Foxworth offered no words of remorse as he stood before the judge. Foxworth was accompanied by his attorney Andrew Moses, who skillfully and methodically over the past several months negotiated the charges down from DUI manslaughter and hit-and-run felonies to misdemeanor charges of culpable negligence and DUI impairment. Moses relied on case law that dictated his client could not be charged with leaving the scene of an accident because there was no crash – Osterhout fell from the golf cart when Foxworth discovered he was traveling in the wrong direction and cut a sharp U-turn.

Assistant State Attorney William James Catto admitted that because of this detail, the state could not prove a case against Foxworth.

“There is no Good Samaritan law in the state of Florida. He wouldn’t be required to help her,” Catto told Judge Hallman. “I feel badly for the family.”

Osterhout’s father, Richard Chapman, had submitted a written victim impact statement to the court. Judge Hallman read it silently.

“I read this and I know the pain.
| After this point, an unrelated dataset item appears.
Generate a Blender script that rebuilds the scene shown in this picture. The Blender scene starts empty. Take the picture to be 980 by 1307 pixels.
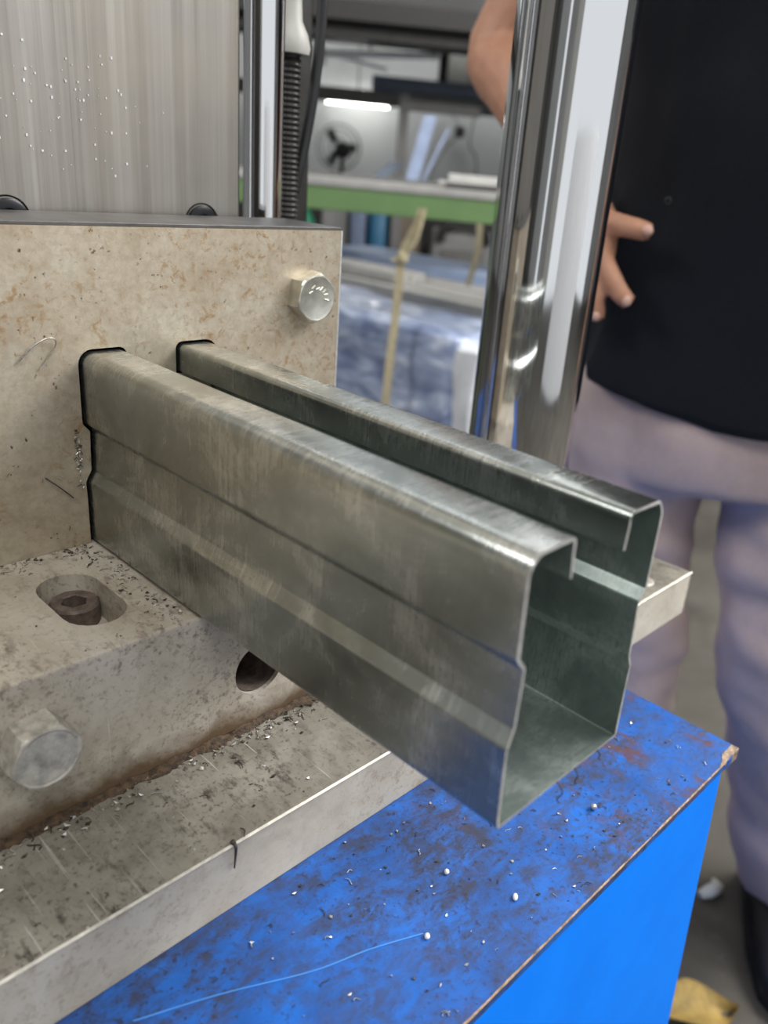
import bpy, bmesh, math, random
from mathutils import Vector, Matrix, noise
from mathutils.geometry import tessellate_polygon
R = random.Random(7)
sc = bpy.context.scene
COL = sc.collection
PI = math.pi
# ------------------------------------------------------------------ camera
CAM = Vector((-0.17521, -0.38806, 0.19551))
FW = Vector((0.69201856, 0.61821681, -0.37271743)); RT = Vector((0.68904147, -0.71963859, 0.08568638)); UP = Vector((0.21524909, 0.31611433, 0.92398028))
cd = bpy.data.cameras.new('camera'); cam = bpy.data.objects.new('camera', cd); COL.objects.link(cam)
cam.matrix_world = Matrix(((RT.x, UP.x, -FW.x, CAM.x), (RT.y, UP.y, -FW.y, CAM.y), (RT.z, UP.z, -FW.z, CAM.z), (0, 0, 0, 1)))
cd.sensor_width = 36; cd.lens = 1044.5138 / 1307 * 36
cd.shift_x = -51.19 / 1307; cd.shift_y = -12.92 / 1307
cd.clip_start = 0.01; cd.clip_end = 100
cd.dof.use_dof = True; cd.dof.focus_distance = 0.40; cd.dof.aperture_fstop = 7.0
sc.camera = cam
# ------------------------------------------------------------------ world, lights, exposure
sc.view_settings.view_transform = 'Standard'; sc.view_settings.look = 'None'
sc.view_settings.gamma = 1.0; sc.view_settings.use_curve_mapping = False
sc.view_settings.exposure = 0.55
w = bpy.data.worlds.new('overcast_sky'); sc.world = w; w.use_nodes = True
bg = w.node_tree.nodes['Background']; bg.inputs[0].default_value = (0.93, 0.97, 1.0, 1); bg.inputs[1].default_value = 0.66

# frames: hall turned 45 degrees to the machine (r = right, d = depth), person frame (s = side, h = away)
S2 = 2 ** -.5
EF = Vector((S2, S2, 0)); ER = Vector((S2, -S2, 0)); O2 = Vector((CAM.x, CAM.y, 0))
def B(r, d, z): return O2 + ER * r + EF * d + Vector((0, 0, z))
PH = Vector((0.92692, 0.375259, 0)); PS = Vector((0.375259, -0.92692, 0))
def Q(s, z, d): return O2 + PS * s + PH * d + Vector((0, 0, z))
HALL = Matrix(((ER.x, EF.x, 0, O2.x), (ER.y, EF.y, 0, O2.y), (0, 0, 1, 0), (0, 0, 0, 1)))
FLOOR = -0.745

def area(name, loc, target, sx, sy, power, color):
    l = bpy.data.lights.new(name, 'AREA'); l.shape = 'RECTANGLE'; l.size = sx; l.size_y = sy; l.energy = power; l.color = color
    o = bpy.data.objects.new(name, l); COL.objects.link(o); o.location = loc
    o.rotation_euler = (Vector(target) - Vector(loc)).to_track_quat('-Z', 'Y').to_euler(); return o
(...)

It is a horrible situation,” Hallman said after he put down the document, which is sealed in the court file.

“Part of this is the folks in Tallahassee made a law and we have to follow the law,” Hallman added.

Chapman, like Foxworth’s parents, has also moved out of The Villages.

There was an indication that Foxworth will be required to make restitution to Osterhout’s family, but no amount was discussed at Monday’s hearing.